L’Arminuta secondo Giuseppe Bonito è una cascata di capelli rossi in una classe di ragazzini bruni. La sua giovane protagonista ha due mamme – una d’adozione, medio-borghese, e una di sangue, poverissima – ma vive come un’orfana: nella famiglia d’origine, a cui viene riconsegnata all’inizio del film, è l’unica a parlare un italiano corretto. Il paesino abruzzese dove si trova confinata è una bolla di solitudine all’interno della quale l’Arminuta (“Ritornata”) comincia pian piano a navigare.
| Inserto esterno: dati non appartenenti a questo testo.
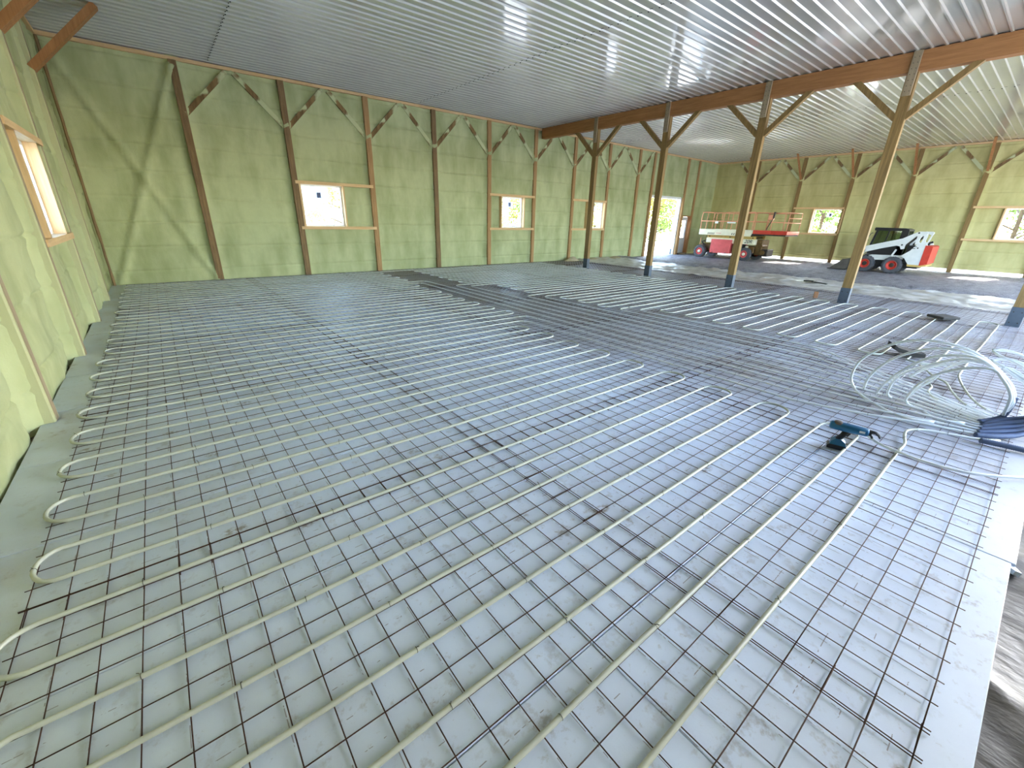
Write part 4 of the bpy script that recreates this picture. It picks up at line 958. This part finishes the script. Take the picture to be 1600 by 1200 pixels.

La storia, insomma, di una piccola ribelle che impara a vivere la propria dolorosa individualità: è rispetto a questa angolatura che il romanzo di Donatella Di Pietrantonio prende forma e voce sul grande schermo.
Si tratta, a ben vedere, di un racconto coerente con le intenzioni autoriali di Bonito, che alla questione dello scarto generazionale fra piccoli e grandi aveva già dedicato i due film precedenti (Pulce non c’è e Figli). Al suo terzo lungometraggio, il regista compie però un passo ulteriore verso il grande pubblico, con la benedizione del gran numero di ammiratori che il romanzo d’origine – premio Campiello nel 2017 – ha racimolato negli scorsi anni. La sua trasposizione costituisce, sulla scia del successo televisivo de L’amica geniale, un nuovo importante tassello nella costruzione di un odierno immaginario del melò famigliare nostrano, sempre più aperto e nazionalpopolare: che L’Arminuta sia stato proposto per rappresentare l’Italia agli Oscar è un fatto di per sé abbastanza esplicativo.
Nel tentativo di far dialogare la prosa episodica di Donatella Di Pietrantonio con il gusto del pubblico, Bonito decide sorprendentemente di procedere per sottrazione. Asciuga i dialoghi fino all’osso; lascia che Sofia Fiore, nei panni della “Ritornata”, racconti il suo personaggio con lo sguardo; stringe la drammaturgia fra le mura dell’abitazione dove l’Arminuta è imprigionata con una famiglia a cui non sente di appartenere, semplificando la dimensione socio-ambientale della storia.
Il risultato è un melodramma intenso ma misurato, diretto e insieme rarefatto, che sfiora il romanzo popolare ma che resta in disparte nel momento in cui deve dipingerne le complessità. Come e ancora di più che nel precedente Figli, il carattere sociologico del racconto resta un semplicissimo assunto di base, niente di più: così anche il ceto medio da cui l’Arminuta proviene è un orizzonte emotivo tratteggiato rapidamente nello spazio di un paio di flashback, mai veramente drammatizzato.
Nemmeno l’ambiente contadino si spinge al di là di una raffigurazione di superficie: nel film di Bonito la ruralità è un milieu romanzesco e sentimentale, più che un vero e proprio ecosistema sociale. Si tratta probabilmente di una scelta ragionata, un tentativo di astrarre la vena melò e fare del film una parabola universale, persa in un tempo indecifrabile; l’impressione, in ogni caso, è che un’ulteriore profondità di campo avrebbe donato respiro a quella che è, in fin dei conti, la storia di un’esule fra due mondi.
La politica di rarefazione impiegata da Bonito dà però i suoi frutti quando L’Arminuta focalizza lo sguardo sull’evoluzione emozionale della sua protagonista, bloccata in una dimensiona di statica incomunicabilità da cui sembra di non poter fuggire. Dando al silenzio opprimente che regna nella casa tutto il peso drammatico che merita, Bonito crea lo spazio adatto per narrare con pudore il disagio del limbo da cui l’Arminuta vuole scappare e con cui, nel tempo, impara a relazionarsi.
A trainare i momenti più intensi del film non sono le parole, ma i gesti fisici. Una carezza, un sorriso, un abbraccio: azioni semplicissime che si tramutano in atti di comunicazione emotiva e tracciano il moto dei personaggi che tentano di rompere la muraglia che li separa. Raccontando in questo modo l’evoluzione caratteriale della sua protagonista, il film trova una proprio delicata, emozionante intimità. E così, quando nel finale la sorellina Adriana si affida silenziosamente alle cure della protagonista e la segue nel mare spaventoso del futuro, L’Arminuta prende finalmente il volo.